Ma ci sono anche le ombre, due. La prima è la complicazione della trama, eccessiva anche per un giallo, e comunque non ben dosata. Ma la seconda è grave, e ha fato scendere da 8 a 7 il mio voto: il finale. Non ha senso che Sordi rovini la sua carriera per evitare di far condannare quello che lui crede un innocente in quel caso (e che aveva fior di precedenti penali). Non ha senso perché il film non mostra che lui può avere tutte le prove per quel suo clamoroso gesto in tribunale, che poi gli costerà la crescita professionale cui mostrava prima di tenere così tanto. Una percezione personale che prevale sul proprio importantissimo interesse privato, che pure sin lì era stato curato con scrupolo pieno: non è credibile una tale caduta della sceneggiatura.
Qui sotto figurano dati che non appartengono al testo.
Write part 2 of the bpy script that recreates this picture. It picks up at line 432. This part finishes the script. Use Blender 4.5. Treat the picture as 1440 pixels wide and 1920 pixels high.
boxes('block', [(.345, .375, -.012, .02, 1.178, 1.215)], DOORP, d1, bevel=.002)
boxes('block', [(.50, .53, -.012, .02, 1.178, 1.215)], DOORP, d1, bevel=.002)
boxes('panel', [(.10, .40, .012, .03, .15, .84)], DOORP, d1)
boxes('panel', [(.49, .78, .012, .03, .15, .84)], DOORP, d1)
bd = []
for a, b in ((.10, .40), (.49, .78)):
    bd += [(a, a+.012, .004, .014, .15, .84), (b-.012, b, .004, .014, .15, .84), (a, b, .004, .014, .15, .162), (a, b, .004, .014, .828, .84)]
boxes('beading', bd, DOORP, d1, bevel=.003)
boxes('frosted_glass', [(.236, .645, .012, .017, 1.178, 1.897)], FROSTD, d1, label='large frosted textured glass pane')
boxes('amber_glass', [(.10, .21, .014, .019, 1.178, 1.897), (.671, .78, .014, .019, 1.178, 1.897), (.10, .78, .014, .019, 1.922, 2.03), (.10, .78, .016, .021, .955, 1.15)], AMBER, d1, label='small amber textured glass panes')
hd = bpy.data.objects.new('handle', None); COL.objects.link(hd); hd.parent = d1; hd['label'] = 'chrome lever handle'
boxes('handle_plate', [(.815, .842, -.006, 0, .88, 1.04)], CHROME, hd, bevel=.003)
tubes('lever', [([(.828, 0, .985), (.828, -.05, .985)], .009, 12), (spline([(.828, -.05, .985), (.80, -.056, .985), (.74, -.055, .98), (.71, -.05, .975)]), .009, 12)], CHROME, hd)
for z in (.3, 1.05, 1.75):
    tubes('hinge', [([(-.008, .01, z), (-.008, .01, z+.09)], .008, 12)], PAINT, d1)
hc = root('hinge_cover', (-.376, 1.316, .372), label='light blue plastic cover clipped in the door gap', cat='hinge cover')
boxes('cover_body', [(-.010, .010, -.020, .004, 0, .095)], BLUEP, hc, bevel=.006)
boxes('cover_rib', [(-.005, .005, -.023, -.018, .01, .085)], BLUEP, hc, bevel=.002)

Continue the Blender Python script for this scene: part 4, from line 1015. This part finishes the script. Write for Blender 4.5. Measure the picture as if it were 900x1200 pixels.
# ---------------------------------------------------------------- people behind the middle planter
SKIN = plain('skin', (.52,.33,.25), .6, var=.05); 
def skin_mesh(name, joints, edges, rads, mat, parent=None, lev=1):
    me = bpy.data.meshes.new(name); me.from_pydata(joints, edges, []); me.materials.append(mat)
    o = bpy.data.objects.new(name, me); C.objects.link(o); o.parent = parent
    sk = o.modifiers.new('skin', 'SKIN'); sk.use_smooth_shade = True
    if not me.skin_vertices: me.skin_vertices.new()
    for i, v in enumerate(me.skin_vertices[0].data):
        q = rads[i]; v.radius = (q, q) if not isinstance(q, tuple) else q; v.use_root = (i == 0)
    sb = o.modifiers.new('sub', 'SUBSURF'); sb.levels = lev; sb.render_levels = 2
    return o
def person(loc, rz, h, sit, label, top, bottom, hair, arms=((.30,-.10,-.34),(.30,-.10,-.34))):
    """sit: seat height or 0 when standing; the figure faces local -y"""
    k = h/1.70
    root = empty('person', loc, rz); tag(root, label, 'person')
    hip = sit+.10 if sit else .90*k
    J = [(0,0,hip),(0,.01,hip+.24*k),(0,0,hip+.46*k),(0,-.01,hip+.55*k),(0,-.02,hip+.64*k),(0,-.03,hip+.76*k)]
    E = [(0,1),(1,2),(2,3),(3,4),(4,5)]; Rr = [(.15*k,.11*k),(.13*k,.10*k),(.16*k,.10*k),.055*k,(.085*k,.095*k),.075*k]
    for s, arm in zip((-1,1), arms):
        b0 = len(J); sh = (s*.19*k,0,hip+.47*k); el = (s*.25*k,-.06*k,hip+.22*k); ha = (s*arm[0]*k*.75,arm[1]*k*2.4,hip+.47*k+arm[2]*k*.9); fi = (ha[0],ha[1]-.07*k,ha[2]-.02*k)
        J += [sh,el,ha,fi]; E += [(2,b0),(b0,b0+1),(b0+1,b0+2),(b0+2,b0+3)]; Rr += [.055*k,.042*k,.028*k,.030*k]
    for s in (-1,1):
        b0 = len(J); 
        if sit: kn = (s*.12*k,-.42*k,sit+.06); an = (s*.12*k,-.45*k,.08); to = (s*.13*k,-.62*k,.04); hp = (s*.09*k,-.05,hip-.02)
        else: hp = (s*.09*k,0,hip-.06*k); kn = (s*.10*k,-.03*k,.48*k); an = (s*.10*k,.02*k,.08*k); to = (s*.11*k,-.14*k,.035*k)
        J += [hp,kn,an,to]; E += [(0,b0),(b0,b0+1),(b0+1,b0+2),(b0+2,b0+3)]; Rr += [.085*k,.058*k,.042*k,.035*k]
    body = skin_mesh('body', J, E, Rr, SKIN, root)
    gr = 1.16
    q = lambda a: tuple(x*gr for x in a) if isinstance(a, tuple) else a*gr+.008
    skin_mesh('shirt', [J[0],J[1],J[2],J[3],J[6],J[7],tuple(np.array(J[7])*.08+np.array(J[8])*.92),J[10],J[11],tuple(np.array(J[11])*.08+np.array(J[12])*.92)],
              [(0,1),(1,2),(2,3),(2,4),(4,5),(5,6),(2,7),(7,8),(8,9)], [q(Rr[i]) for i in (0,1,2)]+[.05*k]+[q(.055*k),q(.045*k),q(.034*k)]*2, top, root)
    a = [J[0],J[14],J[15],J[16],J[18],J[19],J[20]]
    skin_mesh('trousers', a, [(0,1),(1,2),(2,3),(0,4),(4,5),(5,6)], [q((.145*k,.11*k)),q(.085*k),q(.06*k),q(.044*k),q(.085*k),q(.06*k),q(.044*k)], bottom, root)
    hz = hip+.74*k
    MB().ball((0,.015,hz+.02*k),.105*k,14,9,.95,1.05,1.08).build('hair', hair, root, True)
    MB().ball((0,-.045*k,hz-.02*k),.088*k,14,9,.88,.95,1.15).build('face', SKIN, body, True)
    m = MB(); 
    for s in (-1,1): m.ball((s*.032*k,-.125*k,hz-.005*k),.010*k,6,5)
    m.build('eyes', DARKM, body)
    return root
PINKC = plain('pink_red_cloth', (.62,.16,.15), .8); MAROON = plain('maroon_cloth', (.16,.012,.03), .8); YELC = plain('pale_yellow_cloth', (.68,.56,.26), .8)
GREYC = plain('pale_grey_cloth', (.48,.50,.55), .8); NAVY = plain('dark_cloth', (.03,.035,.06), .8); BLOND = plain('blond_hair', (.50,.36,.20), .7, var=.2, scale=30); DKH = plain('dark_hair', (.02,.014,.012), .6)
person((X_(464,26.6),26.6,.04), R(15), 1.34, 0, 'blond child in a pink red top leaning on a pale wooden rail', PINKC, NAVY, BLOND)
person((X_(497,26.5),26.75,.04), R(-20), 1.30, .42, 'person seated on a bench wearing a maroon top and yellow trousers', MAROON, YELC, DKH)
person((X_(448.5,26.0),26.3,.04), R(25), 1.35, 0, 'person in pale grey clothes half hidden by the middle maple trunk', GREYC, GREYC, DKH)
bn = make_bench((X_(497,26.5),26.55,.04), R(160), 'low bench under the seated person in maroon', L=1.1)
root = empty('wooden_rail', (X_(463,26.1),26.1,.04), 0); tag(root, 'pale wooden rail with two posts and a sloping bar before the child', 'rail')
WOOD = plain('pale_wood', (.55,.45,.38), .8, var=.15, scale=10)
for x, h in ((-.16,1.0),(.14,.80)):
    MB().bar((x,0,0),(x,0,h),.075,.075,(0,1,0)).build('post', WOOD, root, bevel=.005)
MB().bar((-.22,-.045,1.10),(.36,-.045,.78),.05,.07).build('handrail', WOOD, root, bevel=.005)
Lo si può leggere solo per quello che era l’Italia di oltre 50 anni fa: ancora largamente cattolica, fatta in gran parte di un pubblico che (con la retorica dell’apparenza) poteva apprezzare gli slanci morali di un protagonista che ciononostante passava per un perdente agli occhi del mondo, proprio per quel gesto di coerenza interiore.

Ma la sua statura di perdente, cercata in modo assolutamente non necessario, fa infatti a pugni, poi, con la prima reazione che si vede di Sordi: va a cercare e menare colui che l’ha aiutato, perché quell’aiuto (ma deliberatamente scelto, ed evitabilissimo!) gli ha rovinato la vita lavorativa tutta.

Gli ultimi sgoccioli del film, poi, confermano questa caduta: Sordi finisce nel conformismo impiegatizio più limitato, per quieto vivere, perché non può più far il lavoro per cui aveva lottato alla grande, mostrando di valerlo. E tutto per un errore suo. Un perdente che si riscatta (ma in realtà non si riscatta, poiché peggiora la sua posizione) con l’ordinario sciatto: un classico del pecorone italiano. Sarà il guizzo critico amaro della commedia all’italiana; ma a me questa pare più che un altro una trovata infelice, di un film che comunque mantiene un suo fascino anche oggi.